| STATED TASK |
Nothing should be left out: output all of the entries exactly.

────────────────

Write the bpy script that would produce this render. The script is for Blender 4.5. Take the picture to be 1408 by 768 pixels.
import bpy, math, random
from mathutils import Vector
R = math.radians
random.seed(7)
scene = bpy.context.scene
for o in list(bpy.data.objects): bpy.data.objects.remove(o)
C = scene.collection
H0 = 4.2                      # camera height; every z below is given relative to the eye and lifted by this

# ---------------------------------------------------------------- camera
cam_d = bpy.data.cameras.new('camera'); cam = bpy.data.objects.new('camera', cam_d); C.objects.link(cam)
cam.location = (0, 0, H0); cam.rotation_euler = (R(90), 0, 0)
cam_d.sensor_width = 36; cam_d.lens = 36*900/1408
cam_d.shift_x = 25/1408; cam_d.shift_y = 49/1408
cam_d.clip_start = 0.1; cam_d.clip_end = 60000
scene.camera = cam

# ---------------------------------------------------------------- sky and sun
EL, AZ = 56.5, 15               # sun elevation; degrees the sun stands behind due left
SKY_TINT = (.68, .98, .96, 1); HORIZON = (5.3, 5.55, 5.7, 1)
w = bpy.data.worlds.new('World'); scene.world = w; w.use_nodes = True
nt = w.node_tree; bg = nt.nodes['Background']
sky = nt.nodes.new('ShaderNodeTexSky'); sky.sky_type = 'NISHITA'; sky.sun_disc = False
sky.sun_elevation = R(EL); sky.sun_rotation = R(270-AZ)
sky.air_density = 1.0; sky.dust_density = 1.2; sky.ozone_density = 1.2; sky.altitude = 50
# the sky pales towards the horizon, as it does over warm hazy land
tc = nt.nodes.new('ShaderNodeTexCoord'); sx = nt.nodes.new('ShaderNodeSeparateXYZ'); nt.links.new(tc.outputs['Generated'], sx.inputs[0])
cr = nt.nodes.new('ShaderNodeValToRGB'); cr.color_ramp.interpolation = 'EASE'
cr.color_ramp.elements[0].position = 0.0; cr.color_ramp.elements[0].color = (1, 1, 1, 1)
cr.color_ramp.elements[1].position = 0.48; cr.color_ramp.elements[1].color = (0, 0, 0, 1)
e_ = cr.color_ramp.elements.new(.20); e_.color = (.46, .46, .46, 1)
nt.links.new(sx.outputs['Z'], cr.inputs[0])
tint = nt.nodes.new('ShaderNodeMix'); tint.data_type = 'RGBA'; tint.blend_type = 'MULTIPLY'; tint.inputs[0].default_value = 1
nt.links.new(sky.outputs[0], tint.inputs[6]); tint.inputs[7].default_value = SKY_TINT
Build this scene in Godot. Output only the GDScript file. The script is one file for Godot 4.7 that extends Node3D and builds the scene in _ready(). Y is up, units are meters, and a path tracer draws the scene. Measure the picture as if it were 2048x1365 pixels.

────────────────

| IN RESPONSE |
Write the bpy script that would produce this render. The script is for Blender 4.5. Take the picture to be 1408 by 768 pixels.
import bpy, math, random
from mathutils import Vector
R = math.radians
random.seed(7)
scene = bpy.context.scene
for o in list(bpy.data.objects): bpy.data.objects.remove(o)
C = scene.collection
H0 = 4.2                      # camera height; every z below is given relative to the eye and lifted by this

# ---------------------------------------------------------------- camera
cam_d = bpy.data.cameras.new('camera'); cam = bpy.data.objects.new('camera', cam_d); C.objects.link(cam)
cam.location = (0, 0, H0); cam.rotation_euler = (R(90), 0, 0)
cam_d.sensor_width = 36; cam_d.lens = 36*900/1408
cam_d.shift_x = 25/1408; cam_d.shift_y = 49/1408
cam_d.clip_start = 0.1; cam_d.clip_end = 60000
scene.camera = cam

# ---------------------------------------------------------------- sky and sun
EL, AZ = 56.5, 15               # sun elevation; degrees the sun stands behind due left
SKY_TINT = (.68, .98, .96, 1); HORIZON = (5.3, 5.55, 5.7, 1)
w = bpy.data.worlds.new('World'); scene.world = w; w.use_nodes = True
nt = w.node_tree; bg = nt.nodes['Background']
sky = nt.nodes.new('ShaderNodeTexSky'); sky.sky_type = 'NISHITA'; sky.sun_disc = False
sky.sun_elevation = R(EL); sky.sun_rotation = R(270-AZ)
sky.air_density = 1.0; sky.dust_density = 1.2; sky.ozone_density = 1.2; sky.altitude = 50
# the sky pales towards the horizon, as it does over warm hazy land
tc = nt.nodes.new('ShaderNodeTexCoord'); sx = nt.nodes.new('ShaderNodeSeparateXYZ'); nt.links.new(tc.outputs['Generated'], sx.inputs[0])
cr = nt.nodes.new('ShaderNodeValToRGB'); cr.color_ramp.interpolation = 'EASE'
cr.color_ramp.elements[0].position = 0.0; cr.color_ramp.elements[0].color = (1, 1, 1, 1)
cr.color_ramp.elements[1].position = 0.48; cr.color_ramp.elements[1].color = (0, 0, 0, 1)
e_ = cr.color_ramp.elements.new(.20); e_.color = (.46, .46, .46, 1)
nt.links.new(sx.outputs['Z'], cr.inputs[0])
tint = nt.nodes.new('ShaderNodeMix'); tint.data_type = 'RGBA'; tint.blend_type = 'MULTIPLY'; tint.inputs[0].default_value = 1
nt.links.new(sky.outputs[0], tint.inputs[6]); tint.inputs[7].default_value = SKY_TINT
Build this scene in Godot. Output only the GDScript file. The script is one file for Godot 4.7 that extends Node3D and builds the scene in _ready(). Y is up, units are meters, and a path tracer draws the scene. Measure the picture as if it were 2048x1365 pixels.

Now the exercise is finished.